Housing Access Voucher Program: 

Both Houses provide $250 million for the Housing Access Voucher Program (HAVP) – which wasn’t which would provide rental assistance to families and individuals who are at risk of – or are already experiencing homelessness.

NYHC strongly supports HAVP. This program would provide stability to tens of thousands of low-income renters and put New York on track to end the homelessness crisis in our state.

Public Housing:

The Senate provides $400 million in capital for public housing – $350 million for NYCHA and $50 million for public housing authorities outside of NYC.

NYHC supports capital and operating support for NYCHA. However, they are facing significant rental arrears and would benefit from TFAH.

Supportive Housing:

Both one-house bills have maintained important supportive housing funding from the executive budget, including $128 million for the Homeless Housing and Assistance Program (HHAP), $210 million for the Empire State Supportive Housing Initiative Program (ESSHI), and $50.8 million for Homeless Housing and Preventive Services (which includes Solutions to End Homelessness Program, New York State Supportive Housing Program, Operational Support for AIDS Housing Program).


Both Houses provide $40 million for the Homeowner Protection Program (HOPP).

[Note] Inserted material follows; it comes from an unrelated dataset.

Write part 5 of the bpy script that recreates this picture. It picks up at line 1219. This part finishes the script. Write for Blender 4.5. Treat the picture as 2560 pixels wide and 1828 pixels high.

The Senate provides an additional $100 million for a Mitchell Lama Preservation and Homeownership Program.

The Assembly provides significant additional investments in affordable homeownership including: 

  • $500 million for a new statewide limited equity cooperative program called Foundation for Futures to establish permanently affordable units for households at or under 130 percent AMI 
  • $250 million for Homeownership Funds to support investments in community land trusts, conversion of rental housing to homeownership housing, and tenant and tenant organization ownership of housing accommodations 
  • $100 million for a new First Time Homeowner Assistance program, which would provide assistance for down payments and closing costs to low and moderate-income people purchasing their first home
  • $50 million for a Homeowner Stabilization Fund 

Social Housing:

The Senate provides $50 million for land banks and community land trusts and the Assembly provides $10 million for land banks. Both houses provide $1 million for a community controlled affordable housing program.

NYHC supports restoration of funding proposed in one-house bills for existing HCR programs. Additional support for housing assistance for people experiencing homelessness and those with arrears in public and affordable housing are also critical to ensuring housing stability for thousands of low-income New Yorkers and for the financial stability of subsidized housing.